● TASK OBJECTIVE:
Copy exactly the lines from the one containing "Write a Blender" through the one containing "COL = S.collection", both included, and leave out any pictures.

● TASK MATERIAL:
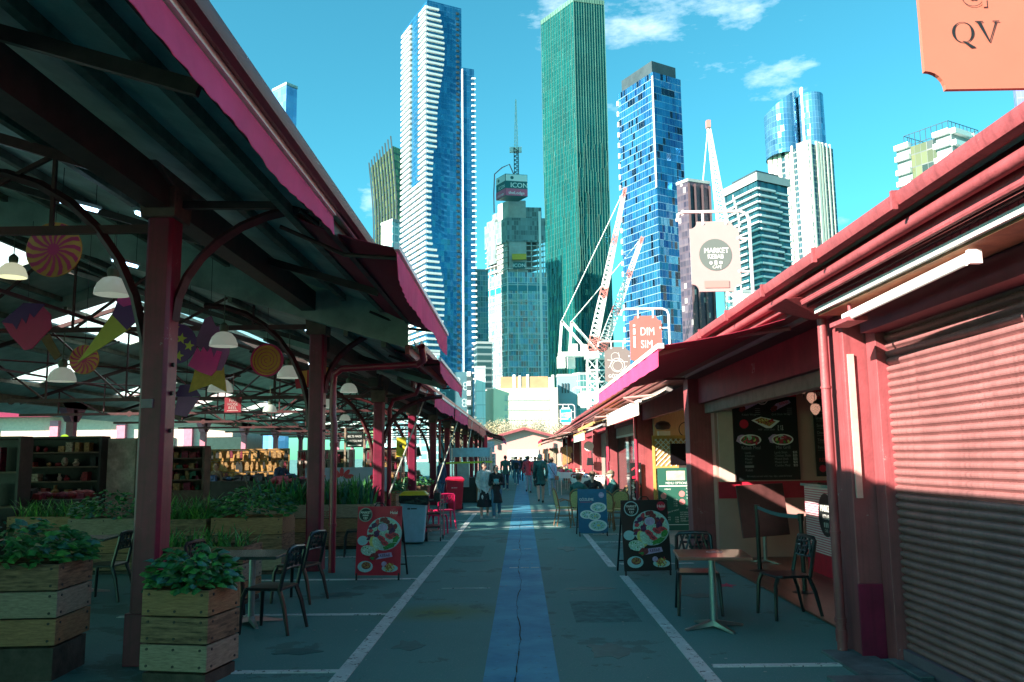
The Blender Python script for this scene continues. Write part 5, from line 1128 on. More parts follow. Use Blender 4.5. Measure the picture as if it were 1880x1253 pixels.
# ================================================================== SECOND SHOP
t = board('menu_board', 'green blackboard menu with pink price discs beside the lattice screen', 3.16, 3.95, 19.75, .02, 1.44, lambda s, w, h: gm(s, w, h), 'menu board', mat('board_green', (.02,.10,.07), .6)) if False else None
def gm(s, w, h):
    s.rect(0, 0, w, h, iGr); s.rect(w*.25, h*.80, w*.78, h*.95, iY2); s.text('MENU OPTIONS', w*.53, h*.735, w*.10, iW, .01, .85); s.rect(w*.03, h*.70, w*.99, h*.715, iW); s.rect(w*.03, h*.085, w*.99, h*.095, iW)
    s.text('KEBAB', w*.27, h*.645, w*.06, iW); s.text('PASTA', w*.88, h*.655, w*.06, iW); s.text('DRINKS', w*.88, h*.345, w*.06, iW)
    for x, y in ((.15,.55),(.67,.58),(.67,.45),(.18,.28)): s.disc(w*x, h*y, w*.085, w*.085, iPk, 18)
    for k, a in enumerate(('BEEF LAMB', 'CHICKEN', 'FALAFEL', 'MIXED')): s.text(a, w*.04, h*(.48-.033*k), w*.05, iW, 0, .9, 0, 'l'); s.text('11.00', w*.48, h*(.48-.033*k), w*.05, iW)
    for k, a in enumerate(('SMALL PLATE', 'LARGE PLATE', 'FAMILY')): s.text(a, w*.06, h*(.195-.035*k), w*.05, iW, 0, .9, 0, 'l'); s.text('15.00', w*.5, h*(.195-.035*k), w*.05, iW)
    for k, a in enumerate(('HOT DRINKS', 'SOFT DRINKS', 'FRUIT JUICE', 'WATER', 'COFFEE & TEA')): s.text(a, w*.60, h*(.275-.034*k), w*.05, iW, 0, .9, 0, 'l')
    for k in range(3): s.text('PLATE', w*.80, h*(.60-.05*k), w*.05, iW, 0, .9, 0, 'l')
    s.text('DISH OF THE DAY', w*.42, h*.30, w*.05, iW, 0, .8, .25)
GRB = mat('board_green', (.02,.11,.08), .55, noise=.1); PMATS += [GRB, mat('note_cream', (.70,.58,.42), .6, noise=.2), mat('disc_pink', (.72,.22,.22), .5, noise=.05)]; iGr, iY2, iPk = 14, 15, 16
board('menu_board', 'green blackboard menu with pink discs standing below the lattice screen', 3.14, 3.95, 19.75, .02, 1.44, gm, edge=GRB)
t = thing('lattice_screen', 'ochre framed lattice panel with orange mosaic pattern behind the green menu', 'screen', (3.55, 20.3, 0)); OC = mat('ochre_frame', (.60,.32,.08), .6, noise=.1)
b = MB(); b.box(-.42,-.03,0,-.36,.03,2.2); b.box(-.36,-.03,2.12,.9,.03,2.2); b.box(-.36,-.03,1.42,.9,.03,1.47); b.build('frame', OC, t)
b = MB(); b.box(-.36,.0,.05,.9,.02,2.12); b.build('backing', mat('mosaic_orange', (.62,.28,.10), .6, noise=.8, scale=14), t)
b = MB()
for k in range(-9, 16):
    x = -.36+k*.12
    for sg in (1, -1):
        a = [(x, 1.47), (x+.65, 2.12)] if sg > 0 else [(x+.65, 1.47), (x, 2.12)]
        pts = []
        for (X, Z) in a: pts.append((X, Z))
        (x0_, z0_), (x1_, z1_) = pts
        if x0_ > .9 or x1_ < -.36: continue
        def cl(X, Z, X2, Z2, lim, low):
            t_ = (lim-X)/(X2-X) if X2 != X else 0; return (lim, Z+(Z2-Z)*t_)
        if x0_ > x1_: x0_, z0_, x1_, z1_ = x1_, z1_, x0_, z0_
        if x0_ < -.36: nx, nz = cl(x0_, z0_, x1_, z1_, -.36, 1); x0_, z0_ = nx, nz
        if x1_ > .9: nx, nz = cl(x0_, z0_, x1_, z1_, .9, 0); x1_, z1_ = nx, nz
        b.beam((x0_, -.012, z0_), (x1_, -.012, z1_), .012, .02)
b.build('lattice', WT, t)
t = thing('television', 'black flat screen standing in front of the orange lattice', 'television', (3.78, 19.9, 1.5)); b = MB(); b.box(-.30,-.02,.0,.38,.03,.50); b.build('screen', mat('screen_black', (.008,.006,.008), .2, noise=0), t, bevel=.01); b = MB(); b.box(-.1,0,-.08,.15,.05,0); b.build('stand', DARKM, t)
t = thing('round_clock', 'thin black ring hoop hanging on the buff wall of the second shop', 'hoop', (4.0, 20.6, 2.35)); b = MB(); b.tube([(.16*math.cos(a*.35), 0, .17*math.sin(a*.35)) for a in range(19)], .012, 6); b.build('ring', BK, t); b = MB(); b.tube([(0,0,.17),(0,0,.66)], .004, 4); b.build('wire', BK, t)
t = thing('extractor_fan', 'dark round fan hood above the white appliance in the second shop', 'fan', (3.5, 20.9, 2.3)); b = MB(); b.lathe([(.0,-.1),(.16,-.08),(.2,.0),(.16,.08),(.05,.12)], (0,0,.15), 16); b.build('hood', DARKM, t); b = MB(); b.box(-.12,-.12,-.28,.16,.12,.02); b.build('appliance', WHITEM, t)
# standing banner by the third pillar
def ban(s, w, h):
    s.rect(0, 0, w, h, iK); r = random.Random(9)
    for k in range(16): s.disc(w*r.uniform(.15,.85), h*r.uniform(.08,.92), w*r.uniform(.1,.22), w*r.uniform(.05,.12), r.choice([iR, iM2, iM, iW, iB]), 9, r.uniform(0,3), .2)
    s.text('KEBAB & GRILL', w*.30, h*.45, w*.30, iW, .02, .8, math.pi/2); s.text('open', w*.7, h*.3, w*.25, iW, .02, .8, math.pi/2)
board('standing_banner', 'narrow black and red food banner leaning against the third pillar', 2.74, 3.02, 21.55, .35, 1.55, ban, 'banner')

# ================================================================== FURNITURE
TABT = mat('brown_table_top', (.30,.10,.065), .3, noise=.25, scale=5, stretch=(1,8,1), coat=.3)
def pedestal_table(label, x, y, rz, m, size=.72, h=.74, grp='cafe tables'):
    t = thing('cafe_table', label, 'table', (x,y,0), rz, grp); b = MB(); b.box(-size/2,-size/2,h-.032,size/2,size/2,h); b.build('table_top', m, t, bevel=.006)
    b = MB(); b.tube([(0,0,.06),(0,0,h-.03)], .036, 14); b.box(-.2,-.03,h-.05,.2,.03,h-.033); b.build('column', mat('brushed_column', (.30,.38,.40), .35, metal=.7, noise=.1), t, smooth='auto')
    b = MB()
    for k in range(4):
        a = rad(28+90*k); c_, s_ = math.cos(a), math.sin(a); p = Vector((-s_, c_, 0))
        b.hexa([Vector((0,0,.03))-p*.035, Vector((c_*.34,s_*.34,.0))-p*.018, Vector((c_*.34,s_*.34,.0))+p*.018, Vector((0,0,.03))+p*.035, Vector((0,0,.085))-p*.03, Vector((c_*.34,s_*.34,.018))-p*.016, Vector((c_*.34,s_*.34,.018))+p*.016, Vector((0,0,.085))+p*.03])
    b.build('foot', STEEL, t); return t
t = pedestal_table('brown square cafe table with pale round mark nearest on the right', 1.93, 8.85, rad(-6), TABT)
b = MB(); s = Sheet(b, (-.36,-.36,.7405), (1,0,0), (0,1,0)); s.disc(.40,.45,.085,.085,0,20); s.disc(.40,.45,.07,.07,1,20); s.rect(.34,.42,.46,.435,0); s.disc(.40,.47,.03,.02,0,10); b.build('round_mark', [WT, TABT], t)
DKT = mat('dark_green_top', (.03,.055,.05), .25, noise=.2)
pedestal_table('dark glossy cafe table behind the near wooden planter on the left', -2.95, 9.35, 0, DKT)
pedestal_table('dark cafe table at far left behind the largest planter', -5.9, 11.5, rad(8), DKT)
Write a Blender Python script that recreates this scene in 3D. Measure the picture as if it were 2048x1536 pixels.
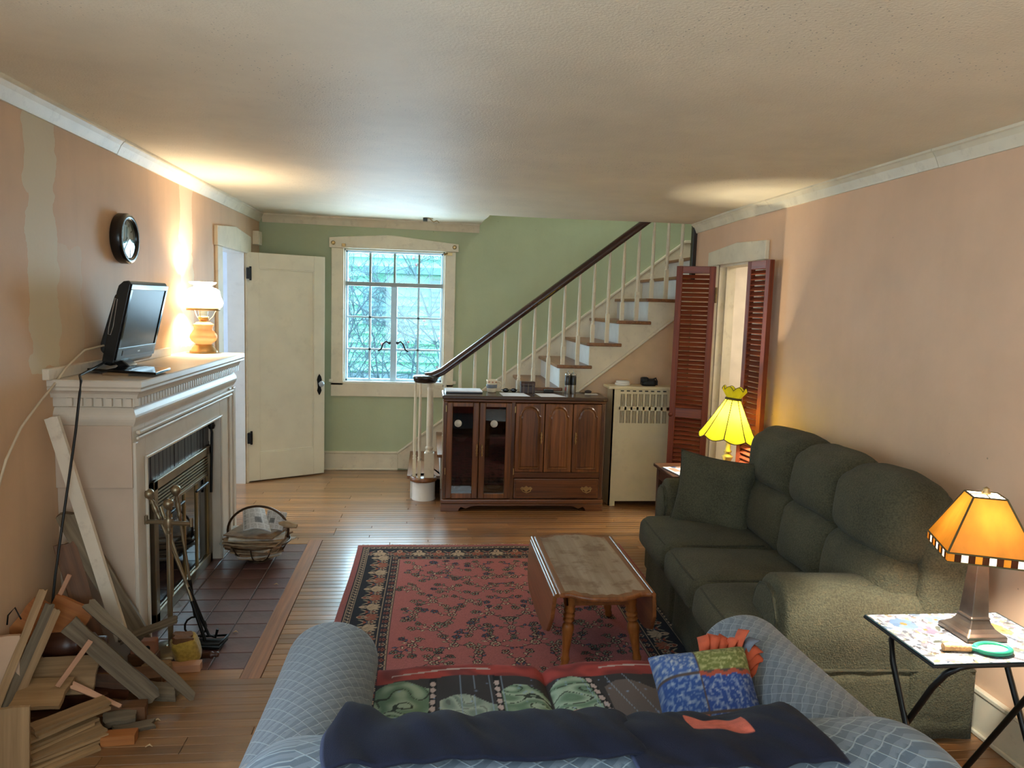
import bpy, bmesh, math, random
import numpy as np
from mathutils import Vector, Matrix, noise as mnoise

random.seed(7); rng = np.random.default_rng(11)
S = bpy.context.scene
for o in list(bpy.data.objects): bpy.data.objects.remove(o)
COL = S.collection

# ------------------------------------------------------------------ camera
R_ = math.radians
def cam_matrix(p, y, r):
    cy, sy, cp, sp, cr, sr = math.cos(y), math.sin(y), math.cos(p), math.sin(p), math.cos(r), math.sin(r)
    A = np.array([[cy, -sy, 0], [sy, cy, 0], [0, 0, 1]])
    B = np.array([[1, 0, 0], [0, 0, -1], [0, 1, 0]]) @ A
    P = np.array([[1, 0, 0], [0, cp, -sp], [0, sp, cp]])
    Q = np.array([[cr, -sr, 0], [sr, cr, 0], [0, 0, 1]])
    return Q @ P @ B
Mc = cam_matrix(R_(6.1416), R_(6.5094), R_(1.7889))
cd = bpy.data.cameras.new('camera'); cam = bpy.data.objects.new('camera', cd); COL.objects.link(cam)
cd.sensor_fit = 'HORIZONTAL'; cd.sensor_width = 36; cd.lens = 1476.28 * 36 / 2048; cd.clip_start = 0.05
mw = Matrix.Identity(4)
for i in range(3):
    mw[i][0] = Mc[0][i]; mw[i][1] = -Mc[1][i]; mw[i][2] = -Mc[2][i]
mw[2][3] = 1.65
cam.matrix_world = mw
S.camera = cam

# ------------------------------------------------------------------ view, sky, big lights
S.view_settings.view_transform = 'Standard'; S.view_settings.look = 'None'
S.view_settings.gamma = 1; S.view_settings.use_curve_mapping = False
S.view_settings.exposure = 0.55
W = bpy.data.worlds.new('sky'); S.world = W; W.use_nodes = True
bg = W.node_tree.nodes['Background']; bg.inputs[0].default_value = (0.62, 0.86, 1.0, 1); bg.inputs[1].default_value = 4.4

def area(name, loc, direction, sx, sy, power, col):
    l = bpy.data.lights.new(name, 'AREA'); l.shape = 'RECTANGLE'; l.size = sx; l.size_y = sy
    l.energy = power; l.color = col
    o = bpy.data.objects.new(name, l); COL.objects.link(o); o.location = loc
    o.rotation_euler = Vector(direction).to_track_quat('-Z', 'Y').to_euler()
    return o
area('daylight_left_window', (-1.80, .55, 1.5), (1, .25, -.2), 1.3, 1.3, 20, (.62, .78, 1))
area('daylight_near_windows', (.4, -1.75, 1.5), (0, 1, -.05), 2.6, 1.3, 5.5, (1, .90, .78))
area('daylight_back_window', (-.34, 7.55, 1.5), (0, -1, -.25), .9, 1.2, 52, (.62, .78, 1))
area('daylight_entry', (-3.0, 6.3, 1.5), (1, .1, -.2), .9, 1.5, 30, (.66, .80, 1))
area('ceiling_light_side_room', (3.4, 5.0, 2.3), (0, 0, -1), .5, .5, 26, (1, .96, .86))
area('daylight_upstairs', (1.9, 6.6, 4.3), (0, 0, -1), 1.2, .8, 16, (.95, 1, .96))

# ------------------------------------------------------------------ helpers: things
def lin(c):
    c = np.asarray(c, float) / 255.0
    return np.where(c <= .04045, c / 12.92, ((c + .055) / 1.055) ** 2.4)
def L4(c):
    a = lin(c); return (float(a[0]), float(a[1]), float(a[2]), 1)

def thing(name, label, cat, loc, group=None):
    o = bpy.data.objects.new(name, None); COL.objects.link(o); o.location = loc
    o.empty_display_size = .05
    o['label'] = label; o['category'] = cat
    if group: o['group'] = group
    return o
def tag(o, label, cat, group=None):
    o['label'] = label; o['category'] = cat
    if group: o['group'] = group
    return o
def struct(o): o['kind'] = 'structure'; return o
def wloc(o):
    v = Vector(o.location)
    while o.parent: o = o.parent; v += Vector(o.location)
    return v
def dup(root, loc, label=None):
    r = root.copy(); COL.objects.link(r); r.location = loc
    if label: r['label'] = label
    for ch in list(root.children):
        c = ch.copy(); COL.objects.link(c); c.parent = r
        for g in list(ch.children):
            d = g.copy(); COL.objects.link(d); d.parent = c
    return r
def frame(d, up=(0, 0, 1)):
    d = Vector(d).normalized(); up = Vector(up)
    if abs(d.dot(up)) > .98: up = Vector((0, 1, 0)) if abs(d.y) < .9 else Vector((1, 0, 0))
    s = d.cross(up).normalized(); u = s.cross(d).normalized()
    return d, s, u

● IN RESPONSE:
Write a Blender Python script that recreates this scene in 3D. Measure the picture as if it were 2048x1536 pixels.
import bpy, bmesh, math, random
import numpy as np
from mathutils import Vector, Matrix, noise as mnoise

random.seed(7); rng = np.random.default_rng(11)
S = bpy.context.scene
for o in list(bpy.data.objects): bpy.data.objects.remove(o)
COL = S.collection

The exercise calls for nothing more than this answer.